Given task
Give the number of lines in the records below that include "script", and nothing more.

Data entries
▼▼▼
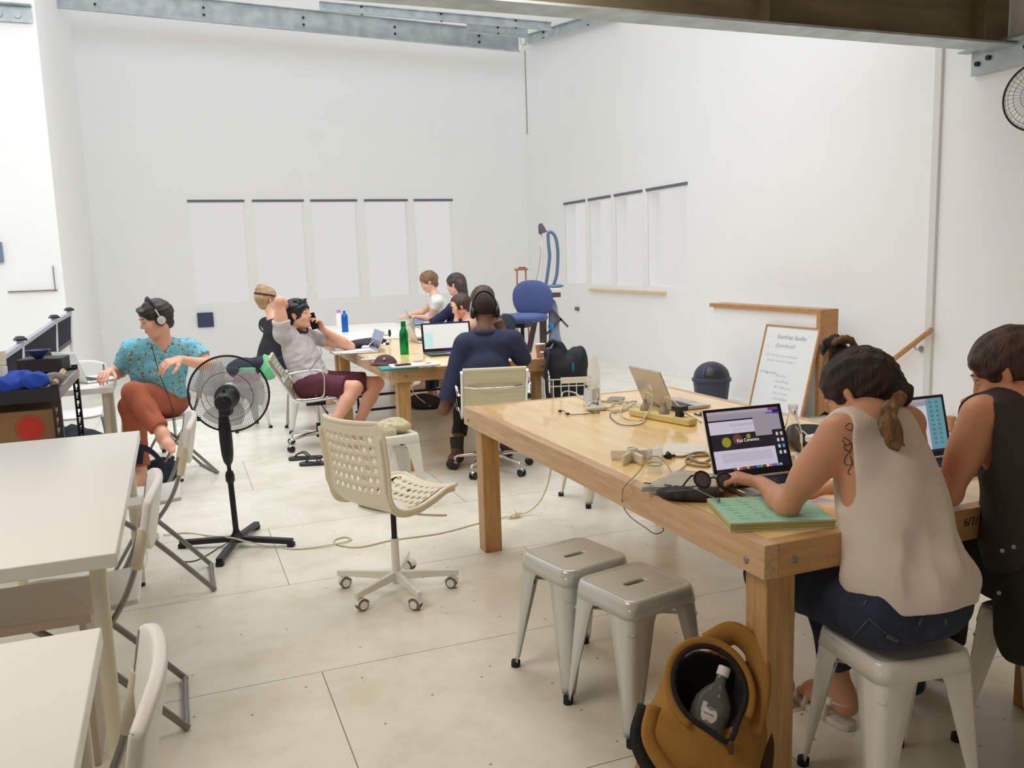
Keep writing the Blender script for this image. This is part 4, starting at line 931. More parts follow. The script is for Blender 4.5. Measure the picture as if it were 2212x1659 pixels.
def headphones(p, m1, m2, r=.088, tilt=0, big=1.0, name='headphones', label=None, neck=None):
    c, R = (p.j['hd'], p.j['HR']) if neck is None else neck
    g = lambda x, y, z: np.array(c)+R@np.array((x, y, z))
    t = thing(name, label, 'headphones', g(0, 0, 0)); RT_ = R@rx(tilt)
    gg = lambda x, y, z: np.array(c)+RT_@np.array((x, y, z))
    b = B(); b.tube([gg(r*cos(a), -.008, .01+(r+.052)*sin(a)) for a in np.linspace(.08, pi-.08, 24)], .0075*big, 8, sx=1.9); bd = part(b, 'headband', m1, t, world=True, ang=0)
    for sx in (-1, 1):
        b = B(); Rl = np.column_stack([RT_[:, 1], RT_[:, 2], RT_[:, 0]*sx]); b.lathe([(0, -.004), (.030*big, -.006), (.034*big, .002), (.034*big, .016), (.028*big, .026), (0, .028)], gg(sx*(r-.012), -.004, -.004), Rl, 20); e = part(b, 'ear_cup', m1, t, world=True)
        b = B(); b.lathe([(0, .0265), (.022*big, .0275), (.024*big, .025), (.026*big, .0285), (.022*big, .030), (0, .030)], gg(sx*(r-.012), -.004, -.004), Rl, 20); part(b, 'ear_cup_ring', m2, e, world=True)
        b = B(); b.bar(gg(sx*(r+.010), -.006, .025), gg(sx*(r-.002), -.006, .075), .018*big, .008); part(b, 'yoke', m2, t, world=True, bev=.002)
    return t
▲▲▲
▼▼▼
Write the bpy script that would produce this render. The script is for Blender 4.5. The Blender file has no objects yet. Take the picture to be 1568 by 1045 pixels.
▲▲▲
The result
2